Eram grupos de composição reduzida, no máximo 20 homens, dotados de grande mobilidade; actuavam à paisana ou com disfarces apropriados às circunstâncias e isso era para não deixar marcas, sobretudo quando os alvos a atingir se situavam no Senegal ou na República da Guiné. Montagem de emboscadas, assaltos, minagens e sabotagens – eras essas as acções mais usuais. Ao todo, mais de mil. Nunca foi ferido.

 

A operação de que guardava “boa memória”, dizia assim, foi, porém a do resgate de um piloto, tenente Miguel Pessoa, que se ejectara de um caça Fiat G-91 depois de o aparelho ter sido atingido na cauda por um “Strella”. O corredor de Guiledje no qual o tenente viria a cair era uma zona infiltrada pelo PAIGC. Não havia tempo a perder para evitar que caísse nas suas mãos.
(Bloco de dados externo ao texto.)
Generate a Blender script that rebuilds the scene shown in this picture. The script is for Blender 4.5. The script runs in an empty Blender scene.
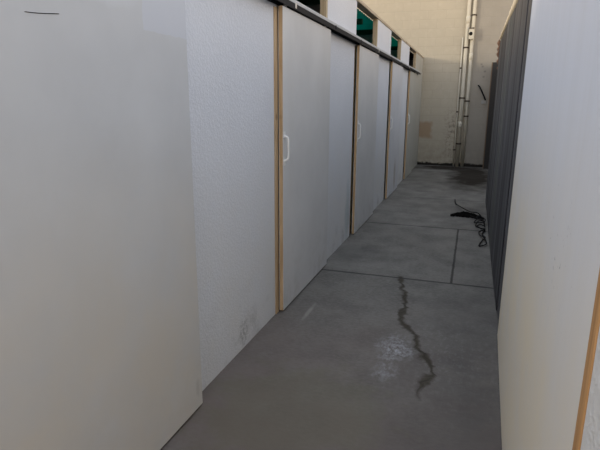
import bpy, bmesh, math, random
from mathutils import Vector, Matrix, noise as mnoise
random.seed(7)
S = bpy.context.scene
COL = S.collection

# ------------------------------------------------------------------ helpers
def link(o, parent=None):
    COL.objects.link(o)
    if parent is not None:
        o.parent = parent
    return o

def props(o, label=None, cat=None, group=None, kind=None):
    if label: o["label"] = label
    if cat: o["category"] = cat
    if group: o["group"] = group
    if kind: o["kind"] = kind
    return o

def empty(name, loc=(0, 0, 0), rotz=0.0, **k):
    o = bpy.data.objects.new(name, None)
    o.empty_display_size = .2
    o.location = loc
    o.rotation_euler = (0, 0, rotz)
    link(o)
    return props(o, **k)

def obj(name, bm, mat, parent=None, smooth=False, bevel=0.0, seg=2, loc=None):
    me = bpy.data.meshes.new(name)
    bmesh.ops.recalc_face_normals(bm, faces=bm.faces)
    bm.to_mesh(me); bm.free()
    for mm in (mat if isinstance(mat, (list, tuple)) else [mat]):
        me.materials.append(mm)
    if smooth:
        for p in me.polygons: p.use_smooth = True
    o = bpy.data.objects.new(name, me)
    if loc is not None: o.location = loc
    link(o, parent)
    if bevel:
        b = o.modifiers.new("bevel", "BEVEL"); b.width = bevel; b.segments = seg; b.limit_method = 'ANGLE'
    return o

def box(bm, x0, x1, y0, y1, z0, z1):
    v = [bm.verts.new((x, y, z)) for x in (x0, x1) for y in (y0, y1) for z in (z0, z1)]
    for f in ((0, 1, 3, 2), (4, 6, 7, 5), (0, 4, 5, 1), (2, 3, 7, 6), (0, 2, 6, 4), (1, 5, 7, 3)):
        bm.faces.new([v[i] for i in f])
    return bm

def bx(*a):
    return box(bmesh.new(), *a)

def tube(bm, pts, r, n=10, cap=True):
    pts = [Vector(p) for p in pts]
    rings = []
    up = None
    for i, p in enumerate(pts):
        t = (pts[min(i + 1, len(pts) - 1)] - pts[max(i - 1, 0)]).normalized()
        if up is None:
            up = t.orthogonal().normalized()
        up = (up - t * up.dot(t))
        up = up.normalized() if up.length > 1e-6 else t.orthogonal().normalized()
        s = t.cross(up)
        rr = r[i] if isinstance(r, (list, tuple)) else r
        rings.append([bm.verts.new(p + (up * math.cos(a) + s * math.sin(a)) * rr)
                      for a in (2 * math.pi * k / n for k in range(n))])
    for a, b in zip(rings, rings[1:]):
        for k in range(n):
            bm.faces.new((a[k], a[(k + 1) % n], b[(k + 1) % n], b[k]))
    if cap:
        bm.faces.new(rings[0][::-1]); bm.faces.new(rings[-1])
    return bm

def spline(pts, k=8):
    pts = [Vector(p) for p in pts]
    P = [pts[0]] + pts + [pts[-1]]
    out = []
    for i in range(1, len(P) - 2):
        a, b, c, d = P[i - 1], P[i], P[i + 1], P[i + 2]
        for j in range(k):
            t = j / k
            out.append(.5 * ((2 * b) + (c - a) * t + (2 * a - 5 * b + 4 * c - d) * t * t + (3 * b - a - 3 * c + d) * t ** 3))
    out.append(pts[-1])
    return out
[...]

Ao cabo de uma noite de progressão na mata, os “Vingadores” de Marcelino da Mata, reforçados com um grupo de pára-quedistas, deu com o piloto, ferido, e procedeu ao seu resgate.

 


O PAIGC execrava Marcelino da Mata e o seu grupo – em especial o seu “trabalho”. Tratava-o por sanguinário e traiçoeiro. Negava os epítetos revelando-me que passara a levar para as operações um corneteiro, Putna, com a função bizarra de anunciar ao adversário o lançamento das suas operações. “Djunto”, nome pelo qual tratava um homem franzino que veio com ele para a entrevista, confirma a façanha. Era o seu adjunto nos “Vingadores”. Assim olhava ainda para ele.

 

No dia 25.Abril.74 estava estacionado com o seu grupo em Gadamael, quando o comandante do Batalhão de Aldeia Formosa lhe comunicou, de chofre, que “a guerra acabou”. Já não precisava de continuar com as suas operações de localização e assalto de bases do PAIGC ou de perseguição de grupo itinerantes de “terroristas”, como ainda na véspera eram tratados (mas depressa deixaram de ser).

 

À medida que os ardores revolucionários avançam na Metrópole (o anti-colonialismo é um dos seus principais alimentos), Marcelino da Mata vê o seu passado e a sua história virarem-se cada vez mais contra si próprio. A 12 de Maio de 1974 deixa Bissau rumo a Lisboa, mas para isso precisou já de contar com a cumplicidade do último comandante da Base Aérea e seu compadre, o então Coronel Martins Rodrigues.

 

Os tempos que vive daí para a frente são de má memória. Diz que foi tratado “como um cão” pelos revolucionários e novos-revolucionários que o viam como um empecilho ou um intruso. Passou por estar ligado ao MDLP e isso custou-lhe dissabores como o de ter sido preso e seviciado. Só em 1980 a saga chegou ao fim. Foi reintegrado e promovido a Capitão (graduado em Tenente-Coronel). O império e as malhas que o mesmo tecia iam ficando cada vez mais para trás.